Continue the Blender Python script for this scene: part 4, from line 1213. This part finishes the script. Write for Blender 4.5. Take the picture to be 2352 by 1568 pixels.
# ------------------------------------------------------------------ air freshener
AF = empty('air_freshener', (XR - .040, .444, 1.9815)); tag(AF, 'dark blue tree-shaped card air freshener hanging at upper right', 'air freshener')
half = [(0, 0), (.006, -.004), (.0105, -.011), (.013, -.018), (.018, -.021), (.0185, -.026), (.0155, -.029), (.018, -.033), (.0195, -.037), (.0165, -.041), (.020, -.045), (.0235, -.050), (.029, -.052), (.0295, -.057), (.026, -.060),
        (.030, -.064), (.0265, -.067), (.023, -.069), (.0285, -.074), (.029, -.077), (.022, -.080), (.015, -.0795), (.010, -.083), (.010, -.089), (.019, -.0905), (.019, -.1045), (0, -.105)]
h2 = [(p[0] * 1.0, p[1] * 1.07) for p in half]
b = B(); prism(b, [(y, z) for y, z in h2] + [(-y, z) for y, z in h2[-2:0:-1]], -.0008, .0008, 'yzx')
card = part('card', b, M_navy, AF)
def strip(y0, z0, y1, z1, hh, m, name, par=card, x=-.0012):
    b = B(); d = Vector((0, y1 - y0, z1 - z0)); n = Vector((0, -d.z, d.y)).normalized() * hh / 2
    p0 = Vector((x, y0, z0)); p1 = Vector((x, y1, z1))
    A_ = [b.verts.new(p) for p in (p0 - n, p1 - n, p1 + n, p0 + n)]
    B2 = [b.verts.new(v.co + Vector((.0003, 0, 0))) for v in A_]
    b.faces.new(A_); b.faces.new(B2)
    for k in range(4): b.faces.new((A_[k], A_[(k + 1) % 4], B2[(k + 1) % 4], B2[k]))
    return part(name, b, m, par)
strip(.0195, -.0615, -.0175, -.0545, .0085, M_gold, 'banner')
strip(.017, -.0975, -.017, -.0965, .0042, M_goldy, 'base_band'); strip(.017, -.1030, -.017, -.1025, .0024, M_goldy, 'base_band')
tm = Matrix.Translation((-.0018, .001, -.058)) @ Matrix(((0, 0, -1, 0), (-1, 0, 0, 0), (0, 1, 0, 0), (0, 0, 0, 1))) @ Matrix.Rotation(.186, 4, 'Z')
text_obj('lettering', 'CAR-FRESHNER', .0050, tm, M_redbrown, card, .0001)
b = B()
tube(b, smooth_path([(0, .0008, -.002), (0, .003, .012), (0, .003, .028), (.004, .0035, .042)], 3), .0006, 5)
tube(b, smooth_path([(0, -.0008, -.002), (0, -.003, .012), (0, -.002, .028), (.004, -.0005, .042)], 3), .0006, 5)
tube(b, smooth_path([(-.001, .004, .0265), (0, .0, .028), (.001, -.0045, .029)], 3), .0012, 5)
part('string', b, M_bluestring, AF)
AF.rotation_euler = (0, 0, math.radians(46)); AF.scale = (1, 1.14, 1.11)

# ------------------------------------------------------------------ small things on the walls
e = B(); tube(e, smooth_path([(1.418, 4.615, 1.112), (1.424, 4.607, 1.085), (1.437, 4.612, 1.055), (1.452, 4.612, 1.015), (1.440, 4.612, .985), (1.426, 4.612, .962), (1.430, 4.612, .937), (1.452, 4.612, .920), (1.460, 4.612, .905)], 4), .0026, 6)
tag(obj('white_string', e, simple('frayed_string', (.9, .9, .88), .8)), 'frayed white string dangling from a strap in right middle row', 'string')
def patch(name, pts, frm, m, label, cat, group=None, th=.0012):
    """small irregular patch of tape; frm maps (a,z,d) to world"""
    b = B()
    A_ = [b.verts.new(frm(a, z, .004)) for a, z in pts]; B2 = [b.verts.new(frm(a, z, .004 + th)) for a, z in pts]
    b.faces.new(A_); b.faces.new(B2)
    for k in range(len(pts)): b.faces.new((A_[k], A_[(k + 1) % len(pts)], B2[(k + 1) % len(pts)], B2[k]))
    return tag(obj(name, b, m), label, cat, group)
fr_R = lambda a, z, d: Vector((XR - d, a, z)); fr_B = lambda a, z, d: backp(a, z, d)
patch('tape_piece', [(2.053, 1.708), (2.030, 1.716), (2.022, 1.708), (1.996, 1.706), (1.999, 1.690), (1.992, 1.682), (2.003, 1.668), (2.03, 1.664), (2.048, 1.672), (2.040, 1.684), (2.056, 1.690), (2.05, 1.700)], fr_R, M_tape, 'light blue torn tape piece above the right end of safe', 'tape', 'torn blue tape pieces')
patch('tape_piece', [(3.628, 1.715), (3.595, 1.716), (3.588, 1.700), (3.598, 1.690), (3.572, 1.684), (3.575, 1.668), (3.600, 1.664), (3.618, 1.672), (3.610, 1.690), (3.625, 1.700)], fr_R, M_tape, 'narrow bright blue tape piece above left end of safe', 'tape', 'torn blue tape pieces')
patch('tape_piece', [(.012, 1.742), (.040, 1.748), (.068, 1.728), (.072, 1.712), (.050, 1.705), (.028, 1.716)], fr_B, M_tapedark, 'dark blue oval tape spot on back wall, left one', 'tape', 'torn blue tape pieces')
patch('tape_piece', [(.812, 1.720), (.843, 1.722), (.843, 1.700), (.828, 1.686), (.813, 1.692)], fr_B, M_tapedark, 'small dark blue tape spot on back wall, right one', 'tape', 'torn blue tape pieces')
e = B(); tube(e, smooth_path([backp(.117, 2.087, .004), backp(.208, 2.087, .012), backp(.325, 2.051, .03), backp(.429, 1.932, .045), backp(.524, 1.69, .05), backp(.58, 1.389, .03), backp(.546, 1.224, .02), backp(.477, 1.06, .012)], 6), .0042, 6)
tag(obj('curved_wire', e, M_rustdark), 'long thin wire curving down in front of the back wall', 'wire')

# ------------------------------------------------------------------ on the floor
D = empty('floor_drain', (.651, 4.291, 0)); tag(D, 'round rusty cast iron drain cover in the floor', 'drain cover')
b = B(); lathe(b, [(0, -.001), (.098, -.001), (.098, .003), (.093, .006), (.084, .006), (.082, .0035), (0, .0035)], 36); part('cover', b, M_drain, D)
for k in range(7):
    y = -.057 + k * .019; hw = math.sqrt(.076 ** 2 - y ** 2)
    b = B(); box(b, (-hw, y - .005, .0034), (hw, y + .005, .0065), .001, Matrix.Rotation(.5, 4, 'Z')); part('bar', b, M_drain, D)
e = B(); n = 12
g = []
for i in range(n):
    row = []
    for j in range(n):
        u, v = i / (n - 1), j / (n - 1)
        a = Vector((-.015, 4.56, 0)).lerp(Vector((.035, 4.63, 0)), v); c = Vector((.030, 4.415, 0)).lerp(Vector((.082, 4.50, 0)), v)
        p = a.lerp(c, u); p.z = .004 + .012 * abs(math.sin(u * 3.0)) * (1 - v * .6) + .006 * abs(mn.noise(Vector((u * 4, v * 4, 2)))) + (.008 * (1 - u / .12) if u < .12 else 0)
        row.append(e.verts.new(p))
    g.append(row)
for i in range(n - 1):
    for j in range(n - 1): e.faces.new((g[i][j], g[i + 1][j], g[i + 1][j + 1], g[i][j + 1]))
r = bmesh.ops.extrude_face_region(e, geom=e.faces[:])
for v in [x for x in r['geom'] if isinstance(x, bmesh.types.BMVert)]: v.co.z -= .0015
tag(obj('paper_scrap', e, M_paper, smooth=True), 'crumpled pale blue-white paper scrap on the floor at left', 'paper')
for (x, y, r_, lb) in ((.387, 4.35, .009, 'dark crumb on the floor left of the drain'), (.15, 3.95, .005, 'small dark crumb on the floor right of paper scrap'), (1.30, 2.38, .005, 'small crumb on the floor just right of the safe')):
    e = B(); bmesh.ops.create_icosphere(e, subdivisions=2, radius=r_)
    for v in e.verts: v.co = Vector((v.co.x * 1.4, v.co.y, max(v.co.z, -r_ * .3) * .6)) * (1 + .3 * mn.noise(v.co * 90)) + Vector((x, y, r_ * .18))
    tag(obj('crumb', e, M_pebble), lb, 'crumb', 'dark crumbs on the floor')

Direction ::
Select all lines in the listing that include the word "from".

Full answer ::
Continue the Blender Python script for this scene: part 4, from line 1213. This part finishes the script. Write for Blender 4.5. Take the picture to be 2352 by 1568 pixels.
tag(obj('white_string', e, simple('frayed_string', (.9, .9, .88), .8)), 'frayed white string dangling from a strap in right middle row', 'string')